Bridging Structure and Semantics: Uncertainty-Modulated Dual-Path Diffusion for Robust Text-Attributed Graph Learning
Abstract
Representation learning on text-attributed graphs (TAGs) is crucial for real-world applications, as it enables effective modeling of both rich node semantics and complex graph structure. Nevertheless, this task is intrinsically challenging due to structural–semantic mismatch stemming from divergent modality distributions, as well as dual-source noise inherent in node textual content and graph structure. Existing approaches often enforce a rigid fusion of distinct modalities while overlooking their inherent noise, which inevitably results in persistent distribution gaps and amplifies mixed interference during information propagation. To address these issues, we propose UDPD, an Uncertainty-modulated Dual-Path Diffusion model for robust text-attributed graph learning. Specifically, we first employ a dual-perspective node encoding strategy to separately learn semantic and structural embeddings.

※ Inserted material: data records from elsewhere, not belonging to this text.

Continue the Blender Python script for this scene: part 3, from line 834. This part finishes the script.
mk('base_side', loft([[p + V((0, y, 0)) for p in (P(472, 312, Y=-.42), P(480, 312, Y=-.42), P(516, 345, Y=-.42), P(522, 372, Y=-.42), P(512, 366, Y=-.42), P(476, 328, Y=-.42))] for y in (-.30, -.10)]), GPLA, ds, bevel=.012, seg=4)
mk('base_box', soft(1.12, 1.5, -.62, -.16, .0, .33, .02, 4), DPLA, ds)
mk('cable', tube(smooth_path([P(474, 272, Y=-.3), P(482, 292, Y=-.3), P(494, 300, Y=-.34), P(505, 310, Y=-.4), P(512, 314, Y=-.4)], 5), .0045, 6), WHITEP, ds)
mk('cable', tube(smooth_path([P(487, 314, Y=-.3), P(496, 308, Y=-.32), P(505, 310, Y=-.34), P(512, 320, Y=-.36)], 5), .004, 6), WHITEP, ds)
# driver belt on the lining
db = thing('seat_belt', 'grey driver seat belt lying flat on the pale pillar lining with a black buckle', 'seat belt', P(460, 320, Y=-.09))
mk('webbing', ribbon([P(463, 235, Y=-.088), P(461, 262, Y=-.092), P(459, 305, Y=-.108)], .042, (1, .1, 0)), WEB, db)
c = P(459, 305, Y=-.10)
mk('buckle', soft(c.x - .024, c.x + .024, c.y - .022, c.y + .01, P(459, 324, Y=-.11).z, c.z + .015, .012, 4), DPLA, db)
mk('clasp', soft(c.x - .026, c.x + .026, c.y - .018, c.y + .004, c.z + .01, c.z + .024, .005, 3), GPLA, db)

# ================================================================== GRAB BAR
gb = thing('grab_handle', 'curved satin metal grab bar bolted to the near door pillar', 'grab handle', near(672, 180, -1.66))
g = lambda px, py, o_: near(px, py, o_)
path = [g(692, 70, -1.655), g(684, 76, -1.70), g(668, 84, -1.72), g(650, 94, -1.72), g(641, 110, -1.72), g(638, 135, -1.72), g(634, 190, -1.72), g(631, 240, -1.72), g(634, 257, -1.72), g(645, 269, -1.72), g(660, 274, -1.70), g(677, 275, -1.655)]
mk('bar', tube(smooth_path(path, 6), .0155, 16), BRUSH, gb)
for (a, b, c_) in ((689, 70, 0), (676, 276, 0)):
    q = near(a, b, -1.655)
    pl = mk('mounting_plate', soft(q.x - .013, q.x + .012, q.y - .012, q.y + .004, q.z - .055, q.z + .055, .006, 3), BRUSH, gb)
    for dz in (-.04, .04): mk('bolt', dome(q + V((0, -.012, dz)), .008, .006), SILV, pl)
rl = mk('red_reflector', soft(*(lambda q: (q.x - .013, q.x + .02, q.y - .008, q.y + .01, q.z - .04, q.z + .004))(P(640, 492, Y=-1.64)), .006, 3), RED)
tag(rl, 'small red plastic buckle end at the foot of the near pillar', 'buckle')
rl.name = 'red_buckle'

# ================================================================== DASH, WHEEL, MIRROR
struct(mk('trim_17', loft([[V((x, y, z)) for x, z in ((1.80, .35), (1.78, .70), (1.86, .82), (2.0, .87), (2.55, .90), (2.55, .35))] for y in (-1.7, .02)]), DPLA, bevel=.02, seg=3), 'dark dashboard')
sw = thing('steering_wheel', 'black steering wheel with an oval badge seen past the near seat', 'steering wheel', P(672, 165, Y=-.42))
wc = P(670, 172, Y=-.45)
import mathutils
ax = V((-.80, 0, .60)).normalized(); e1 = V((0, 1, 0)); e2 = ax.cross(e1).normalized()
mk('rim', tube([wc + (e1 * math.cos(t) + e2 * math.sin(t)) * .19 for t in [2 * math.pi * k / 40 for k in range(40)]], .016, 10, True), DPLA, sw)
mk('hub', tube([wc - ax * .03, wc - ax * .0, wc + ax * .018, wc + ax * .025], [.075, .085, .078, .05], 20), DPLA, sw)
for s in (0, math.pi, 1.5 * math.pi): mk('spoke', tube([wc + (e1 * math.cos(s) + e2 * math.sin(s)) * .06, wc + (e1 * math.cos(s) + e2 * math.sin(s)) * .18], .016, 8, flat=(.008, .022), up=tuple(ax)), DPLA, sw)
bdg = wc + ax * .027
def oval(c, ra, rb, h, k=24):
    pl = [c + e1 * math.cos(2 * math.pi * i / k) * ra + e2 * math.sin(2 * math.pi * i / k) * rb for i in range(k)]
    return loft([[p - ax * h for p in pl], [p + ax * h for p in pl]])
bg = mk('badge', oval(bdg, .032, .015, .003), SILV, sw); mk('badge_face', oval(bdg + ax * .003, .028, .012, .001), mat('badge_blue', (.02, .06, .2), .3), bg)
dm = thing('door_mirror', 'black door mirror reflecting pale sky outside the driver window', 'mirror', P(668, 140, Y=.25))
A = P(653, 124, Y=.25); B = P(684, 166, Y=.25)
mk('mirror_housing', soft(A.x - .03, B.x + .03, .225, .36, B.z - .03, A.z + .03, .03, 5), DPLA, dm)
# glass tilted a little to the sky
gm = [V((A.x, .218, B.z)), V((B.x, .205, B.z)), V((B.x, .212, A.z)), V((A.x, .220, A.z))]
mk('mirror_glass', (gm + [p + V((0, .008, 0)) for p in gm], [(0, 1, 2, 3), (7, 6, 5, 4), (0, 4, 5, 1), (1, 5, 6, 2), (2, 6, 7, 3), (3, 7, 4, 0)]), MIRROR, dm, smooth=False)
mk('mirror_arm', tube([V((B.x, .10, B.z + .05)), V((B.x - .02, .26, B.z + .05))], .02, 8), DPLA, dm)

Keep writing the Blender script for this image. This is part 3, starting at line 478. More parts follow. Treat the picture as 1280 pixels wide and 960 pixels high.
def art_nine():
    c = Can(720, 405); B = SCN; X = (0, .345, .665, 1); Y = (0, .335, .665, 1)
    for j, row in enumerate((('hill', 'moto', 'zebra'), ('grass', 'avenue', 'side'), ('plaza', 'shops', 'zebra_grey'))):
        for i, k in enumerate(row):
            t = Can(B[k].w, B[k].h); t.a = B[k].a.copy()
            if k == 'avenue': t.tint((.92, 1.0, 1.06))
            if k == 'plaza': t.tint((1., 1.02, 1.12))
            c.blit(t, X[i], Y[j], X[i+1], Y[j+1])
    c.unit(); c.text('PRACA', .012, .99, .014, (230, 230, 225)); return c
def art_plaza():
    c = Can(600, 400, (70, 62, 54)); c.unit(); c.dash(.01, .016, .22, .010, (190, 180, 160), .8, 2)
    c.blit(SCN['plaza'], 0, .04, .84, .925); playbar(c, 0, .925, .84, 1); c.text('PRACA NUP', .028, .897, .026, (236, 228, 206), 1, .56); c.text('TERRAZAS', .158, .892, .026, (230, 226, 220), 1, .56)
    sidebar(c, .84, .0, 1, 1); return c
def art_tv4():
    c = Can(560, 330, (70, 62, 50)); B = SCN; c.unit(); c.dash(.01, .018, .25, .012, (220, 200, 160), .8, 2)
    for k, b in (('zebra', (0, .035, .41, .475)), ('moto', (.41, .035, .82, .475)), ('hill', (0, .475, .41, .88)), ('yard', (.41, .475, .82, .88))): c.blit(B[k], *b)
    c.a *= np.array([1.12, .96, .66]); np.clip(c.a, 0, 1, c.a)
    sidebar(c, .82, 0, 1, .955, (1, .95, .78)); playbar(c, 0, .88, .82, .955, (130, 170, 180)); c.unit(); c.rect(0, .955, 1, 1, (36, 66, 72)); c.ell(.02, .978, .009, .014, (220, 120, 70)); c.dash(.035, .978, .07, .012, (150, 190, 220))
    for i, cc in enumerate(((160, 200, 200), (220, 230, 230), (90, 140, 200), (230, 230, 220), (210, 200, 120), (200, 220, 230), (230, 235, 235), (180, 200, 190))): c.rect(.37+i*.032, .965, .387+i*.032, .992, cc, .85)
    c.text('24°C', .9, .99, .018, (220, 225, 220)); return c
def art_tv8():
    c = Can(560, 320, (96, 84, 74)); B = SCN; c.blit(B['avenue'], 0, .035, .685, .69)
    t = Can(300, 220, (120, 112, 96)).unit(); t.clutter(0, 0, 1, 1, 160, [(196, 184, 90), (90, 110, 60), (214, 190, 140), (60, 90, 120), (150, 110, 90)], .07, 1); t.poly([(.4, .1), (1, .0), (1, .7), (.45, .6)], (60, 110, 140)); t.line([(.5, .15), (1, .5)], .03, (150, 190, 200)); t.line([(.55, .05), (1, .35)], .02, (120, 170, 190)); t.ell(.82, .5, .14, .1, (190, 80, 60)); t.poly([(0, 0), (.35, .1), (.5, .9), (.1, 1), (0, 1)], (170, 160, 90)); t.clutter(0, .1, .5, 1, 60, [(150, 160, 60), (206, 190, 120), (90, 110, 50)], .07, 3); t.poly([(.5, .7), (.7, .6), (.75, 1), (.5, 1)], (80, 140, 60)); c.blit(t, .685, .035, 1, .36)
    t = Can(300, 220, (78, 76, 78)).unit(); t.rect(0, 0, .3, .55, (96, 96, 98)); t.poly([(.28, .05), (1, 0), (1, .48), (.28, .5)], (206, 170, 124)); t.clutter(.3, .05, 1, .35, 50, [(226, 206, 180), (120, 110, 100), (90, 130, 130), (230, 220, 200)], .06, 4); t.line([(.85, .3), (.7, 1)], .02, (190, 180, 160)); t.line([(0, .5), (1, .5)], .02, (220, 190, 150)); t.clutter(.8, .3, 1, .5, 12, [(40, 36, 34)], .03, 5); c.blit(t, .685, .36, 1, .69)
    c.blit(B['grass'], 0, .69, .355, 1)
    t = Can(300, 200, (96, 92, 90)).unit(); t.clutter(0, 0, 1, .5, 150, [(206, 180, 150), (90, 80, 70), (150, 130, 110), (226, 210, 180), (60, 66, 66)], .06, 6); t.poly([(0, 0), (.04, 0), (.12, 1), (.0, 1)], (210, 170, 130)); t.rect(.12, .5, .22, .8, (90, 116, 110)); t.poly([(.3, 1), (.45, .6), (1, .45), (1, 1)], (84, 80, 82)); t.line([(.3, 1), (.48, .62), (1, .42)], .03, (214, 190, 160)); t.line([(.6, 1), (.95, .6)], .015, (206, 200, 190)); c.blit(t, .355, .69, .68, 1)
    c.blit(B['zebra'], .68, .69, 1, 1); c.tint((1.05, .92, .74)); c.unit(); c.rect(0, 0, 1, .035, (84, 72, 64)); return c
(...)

We then introduce a cooperative diffusion paradigm with parallel semantic and structural branches, where mutual guidance enables progressive alignment of different distributions while effectively suppressing modality inherent noise. Crucially, the reverse process is guided by node uncertainty, which is used to adaptively modulate cross-branch interaction strength, ensuring robust coupling and maximizing denoising effectiveness. Extensive experiments on five public benchmarks demonstrate the effectiveness and superiority of our UDPD over state-of-the-art baselines.